Your objective: Restate word for word the lines of the data below, from the first through the one that has "SC.cycles.use_denoising = False;".

Dataset extract:
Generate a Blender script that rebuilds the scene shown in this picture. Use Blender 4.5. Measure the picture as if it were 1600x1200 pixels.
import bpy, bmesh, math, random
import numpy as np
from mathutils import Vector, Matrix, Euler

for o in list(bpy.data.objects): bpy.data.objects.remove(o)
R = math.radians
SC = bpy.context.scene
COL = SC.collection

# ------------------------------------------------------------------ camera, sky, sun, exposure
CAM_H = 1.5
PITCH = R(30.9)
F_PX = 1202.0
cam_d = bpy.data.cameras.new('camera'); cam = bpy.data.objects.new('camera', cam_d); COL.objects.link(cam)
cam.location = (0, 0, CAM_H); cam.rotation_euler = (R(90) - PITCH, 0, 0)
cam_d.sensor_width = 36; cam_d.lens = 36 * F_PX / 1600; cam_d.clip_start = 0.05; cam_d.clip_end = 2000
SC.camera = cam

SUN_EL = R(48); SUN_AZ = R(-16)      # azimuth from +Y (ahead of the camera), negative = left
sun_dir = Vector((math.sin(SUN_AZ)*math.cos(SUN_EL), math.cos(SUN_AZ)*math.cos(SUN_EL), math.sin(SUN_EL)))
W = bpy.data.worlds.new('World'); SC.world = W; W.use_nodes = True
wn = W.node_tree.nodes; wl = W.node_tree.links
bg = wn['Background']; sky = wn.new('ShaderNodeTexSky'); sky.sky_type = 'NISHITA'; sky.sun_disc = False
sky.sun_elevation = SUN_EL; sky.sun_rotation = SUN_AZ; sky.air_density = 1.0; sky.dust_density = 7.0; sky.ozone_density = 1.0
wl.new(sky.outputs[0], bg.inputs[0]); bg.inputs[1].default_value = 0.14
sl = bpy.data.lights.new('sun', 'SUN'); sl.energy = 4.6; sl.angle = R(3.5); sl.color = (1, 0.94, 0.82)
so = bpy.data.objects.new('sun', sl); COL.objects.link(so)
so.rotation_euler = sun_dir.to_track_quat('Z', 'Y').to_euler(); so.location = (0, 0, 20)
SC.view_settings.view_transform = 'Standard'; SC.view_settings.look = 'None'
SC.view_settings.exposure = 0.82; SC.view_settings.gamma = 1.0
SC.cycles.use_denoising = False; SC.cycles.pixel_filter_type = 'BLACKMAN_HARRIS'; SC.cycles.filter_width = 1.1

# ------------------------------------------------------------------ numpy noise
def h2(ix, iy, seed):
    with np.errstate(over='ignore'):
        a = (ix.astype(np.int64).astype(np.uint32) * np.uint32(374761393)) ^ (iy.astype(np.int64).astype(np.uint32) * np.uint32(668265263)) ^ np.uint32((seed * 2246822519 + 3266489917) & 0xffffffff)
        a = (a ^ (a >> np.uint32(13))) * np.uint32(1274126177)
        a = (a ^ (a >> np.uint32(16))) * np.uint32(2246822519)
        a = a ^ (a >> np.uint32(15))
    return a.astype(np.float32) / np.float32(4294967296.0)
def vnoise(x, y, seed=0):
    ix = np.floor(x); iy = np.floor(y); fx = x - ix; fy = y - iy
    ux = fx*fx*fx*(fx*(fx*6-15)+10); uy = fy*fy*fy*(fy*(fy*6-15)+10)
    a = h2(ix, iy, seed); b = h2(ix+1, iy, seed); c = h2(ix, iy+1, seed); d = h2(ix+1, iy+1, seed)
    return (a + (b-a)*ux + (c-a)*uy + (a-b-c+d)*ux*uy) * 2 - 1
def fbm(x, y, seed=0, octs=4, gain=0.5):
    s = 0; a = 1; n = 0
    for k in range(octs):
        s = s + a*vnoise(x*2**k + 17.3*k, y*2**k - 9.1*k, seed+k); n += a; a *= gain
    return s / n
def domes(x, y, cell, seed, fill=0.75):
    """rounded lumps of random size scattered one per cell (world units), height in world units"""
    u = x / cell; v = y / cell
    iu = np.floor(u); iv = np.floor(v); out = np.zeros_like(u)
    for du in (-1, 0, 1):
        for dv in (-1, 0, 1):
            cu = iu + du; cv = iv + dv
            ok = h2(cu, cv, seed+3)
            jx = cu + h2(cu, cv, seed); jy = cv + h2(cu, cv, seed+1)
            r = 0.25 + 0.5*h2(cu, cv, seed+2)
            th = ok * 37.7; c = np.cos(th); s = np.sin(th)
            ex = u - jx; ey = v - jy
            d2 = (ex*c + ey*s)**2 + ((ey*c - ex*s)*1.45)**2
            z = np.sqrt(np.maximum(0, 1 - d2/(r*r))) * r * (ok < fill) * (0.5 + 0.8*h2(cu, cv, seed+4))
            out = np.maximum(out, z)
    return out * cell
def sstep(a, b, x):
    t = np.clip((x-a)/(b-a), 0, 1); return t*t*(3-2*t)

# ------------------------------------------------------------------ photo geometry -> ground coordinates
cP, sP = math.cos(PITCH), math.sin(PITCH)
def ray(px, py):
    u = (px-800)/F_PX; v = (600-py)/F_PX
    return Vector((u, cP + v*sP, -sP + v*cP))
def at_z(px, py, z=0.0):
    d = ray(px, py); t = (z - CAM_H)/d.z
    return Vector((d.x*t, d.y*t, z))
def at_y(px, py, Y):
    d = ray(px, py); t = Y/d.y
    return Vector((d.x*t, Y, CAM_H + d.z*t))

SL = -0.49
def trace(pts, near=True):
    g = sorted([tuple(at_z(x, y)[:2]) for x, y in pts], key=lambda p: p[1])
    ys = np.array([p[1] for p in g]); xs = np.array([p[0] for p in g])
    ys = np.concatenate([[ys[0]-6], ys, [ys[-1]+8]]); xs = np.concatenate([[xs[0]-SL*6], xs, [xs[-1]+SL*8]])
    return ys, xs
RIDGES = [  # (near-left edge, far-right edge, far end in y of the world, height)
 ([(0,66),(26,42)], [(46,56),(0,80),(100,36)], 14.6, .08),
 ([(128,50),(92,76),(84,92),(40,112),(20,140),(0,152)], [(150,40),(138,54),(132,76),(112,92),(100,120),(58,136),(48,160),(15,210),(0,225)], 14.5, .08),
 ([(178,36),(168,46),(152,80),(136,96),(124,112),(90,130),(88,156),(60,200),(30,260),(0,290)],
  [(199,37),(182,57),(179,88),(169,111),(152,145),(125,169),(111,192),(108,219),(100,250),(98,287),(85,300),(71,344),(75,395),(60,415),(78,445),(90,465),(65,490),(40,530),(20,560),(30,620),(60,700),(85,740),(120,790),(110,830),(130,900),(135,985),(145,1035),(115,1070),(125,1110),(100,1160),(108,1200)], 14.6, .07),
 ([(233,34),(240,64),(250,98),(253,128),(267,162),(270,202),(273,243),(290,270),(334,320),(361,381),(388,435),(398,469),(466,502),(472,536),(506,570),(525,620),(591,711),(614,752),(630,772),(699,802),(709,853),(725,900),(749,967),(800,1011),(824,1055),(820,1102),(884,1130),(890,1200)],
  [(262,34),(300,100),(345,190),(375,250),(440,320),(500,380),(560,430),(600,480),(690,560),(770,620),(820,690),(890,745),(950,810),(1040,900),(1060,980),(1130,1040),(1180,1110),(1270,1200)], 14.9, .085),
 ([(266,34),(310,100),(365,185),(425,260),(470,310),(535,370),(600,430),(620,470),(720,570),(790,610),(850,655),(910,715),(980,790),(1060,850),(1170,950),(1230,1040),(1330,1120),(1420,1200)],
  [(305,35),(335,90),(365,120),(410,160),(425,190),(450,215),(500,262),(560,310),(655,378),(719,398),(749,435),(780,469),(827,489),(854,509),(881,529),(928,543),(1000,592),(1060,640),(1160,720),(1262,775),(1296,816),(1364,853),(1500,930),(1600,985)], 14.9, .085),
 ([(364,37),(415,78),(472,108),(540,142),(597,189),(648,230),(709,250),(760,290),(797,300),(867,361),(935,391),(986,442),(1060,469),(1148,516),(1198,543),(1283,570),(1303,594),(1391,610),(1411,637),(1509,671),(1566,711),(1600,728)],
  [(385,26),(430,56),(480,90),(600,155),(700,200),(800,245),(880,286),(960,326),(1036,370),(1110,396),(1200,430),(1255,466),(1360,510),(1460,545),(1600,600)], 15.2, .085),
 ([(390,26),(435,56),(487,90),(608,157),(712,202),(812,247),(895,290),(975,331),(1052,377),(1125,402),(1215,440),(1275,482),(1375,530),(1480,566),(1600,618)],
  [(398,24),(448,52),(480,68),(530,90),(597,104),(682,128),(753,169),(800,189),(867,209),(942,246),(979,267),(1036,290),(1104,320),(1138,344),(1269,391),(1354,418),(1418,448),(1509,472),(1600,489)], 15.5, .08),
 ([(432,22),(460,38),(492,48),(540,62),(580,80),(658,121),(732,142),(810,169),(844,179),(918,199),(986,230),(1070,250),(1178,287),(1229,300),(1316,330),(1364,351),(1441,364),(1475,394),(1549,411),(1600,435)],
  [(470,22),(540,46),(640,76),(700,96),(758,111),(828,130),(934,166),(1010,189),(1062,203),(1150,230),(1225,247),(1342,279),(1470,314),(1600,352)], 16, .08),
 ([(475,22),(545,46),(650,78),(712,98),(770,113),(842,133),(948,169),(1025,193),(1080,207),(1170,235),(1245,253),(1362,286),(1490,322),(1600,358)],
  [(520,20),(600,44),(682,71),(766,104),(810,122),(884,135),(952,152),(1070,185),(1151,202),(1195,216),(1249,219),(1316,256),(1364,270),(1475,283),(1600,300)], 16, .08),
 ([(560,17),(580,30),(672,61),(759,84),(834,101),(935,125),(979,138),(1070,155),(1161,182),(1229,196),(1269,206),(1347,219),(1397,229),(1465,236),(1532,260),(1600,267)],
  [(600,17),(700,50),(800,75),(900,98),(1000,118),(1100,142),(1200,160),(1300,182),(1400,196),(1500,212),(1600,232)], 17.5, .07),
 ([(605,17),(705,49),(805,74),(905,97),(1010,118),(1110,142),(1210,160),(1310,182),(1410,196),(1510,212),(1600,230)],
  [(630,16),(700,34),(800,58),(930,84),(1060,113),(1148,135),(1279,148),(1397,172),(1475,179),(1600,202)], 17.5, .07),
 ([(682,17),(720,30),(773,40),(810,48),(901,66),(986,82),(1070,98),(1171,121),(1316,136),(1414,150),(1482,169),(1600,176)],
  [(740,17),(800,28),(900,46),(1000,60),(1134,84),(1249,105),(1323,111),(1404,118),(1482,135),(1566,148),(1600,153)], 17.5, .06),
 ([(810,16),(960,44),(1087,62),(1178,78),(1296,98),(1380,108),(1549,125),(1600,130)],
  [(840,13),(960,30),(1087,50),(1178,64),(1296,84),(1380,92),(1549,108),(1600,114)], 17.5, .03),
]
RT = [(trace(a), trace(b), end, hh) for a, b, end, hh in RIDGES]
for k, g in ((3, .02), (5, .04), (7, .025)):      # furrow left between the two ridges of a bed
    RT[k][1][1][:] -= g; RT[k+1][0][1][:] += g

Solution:
Generate a Blender script that rebuilds the scene shown in this picture. Use Blender 4.5. Measure the picture as if it were 1600x1200 pixels.
import bpy, bmesh, math, random
import numpy as np
from mathutils import Vector, Matrix, Euler

for o in list(bpy.data.objects): bpy.data.objects.remove(o)
R = math.radians
SC = bpy.context.scene
COL = SC.collection

# ------------------------------------------------------------------ camera, sky, sun, exposure
CAM_H = 1.5
PITCH = R(30.9)
F_PX = 1202.0
cam_d = bpy.data.cameras.new('camera'); cam = bpy.data.objects.new('camera', cam_d); COL.objects.link(cam)
cam.location = (0, 0, CAM_H); cam.rotation_euler = (R(90) - PITCH, 0, 0)
cam_d.sensor_width = 36; cam_d.lens = 36 * F_PX / 1600; cam_d.clip_start = 0.05; cam_d.clip_end = 2000
SC.camera = cam

SUN_EL = R(48); SUN_AZ = R(-16)      # azimuth from +Y (ahead of the camera), negative = left
sun_dir = Vector((math.sin(SUN_AZ)*math.cos(SUN_EL), math.cos(SUN_AZ)*math.cos(SUN_EL), math.sin(SUN_EL)))
W = bpy.data.worlds.new('World'); SC.world = W; W.use_nodes = True
wn = W.node_tree.nodes; wl = W.node_tree.links
bg = wn['Background']; sky = wn.new('ShaderNodeTexSky'); sky.sky_type = 'NISHITA'; sky.sun_disc = False
sky.sun_elevation = SUN_EL; sky.sun_rotation = SUN_AZ; sky.air_density = 1.0; sky.dust_density = 7.0; sky.ozone_density = 1.0
wl.new(sky.outputs[0], bg.inputs[0]); bg.inputs[1].default_value = 0.14
sl = bpy.data.lights.new('sun', 'SUN'); sl.energy = 4.6; sl.angle = R(3.5); sl.color = (1, 0.94, 0.82)
so = bpy.data.objects.new('sun', sl); COL.objects.link(so)
so.rotation_euler = sun_dir.to_track_quat('Z', 'Y').to_euler(); so.location = (0, 0, 20)
SC.view_settings.view_transform = 'Standard'; SC.view_settings.look = 'None'
SC.view_settings.exposure = 0.82; SC.view_settings.gamma = 1.0
SC.cycles.use_denoising = False; SC.cycles.pixel_filter_type = 'BLACKMAN_HARRIS'; SC.cycles.filter_width = 1.1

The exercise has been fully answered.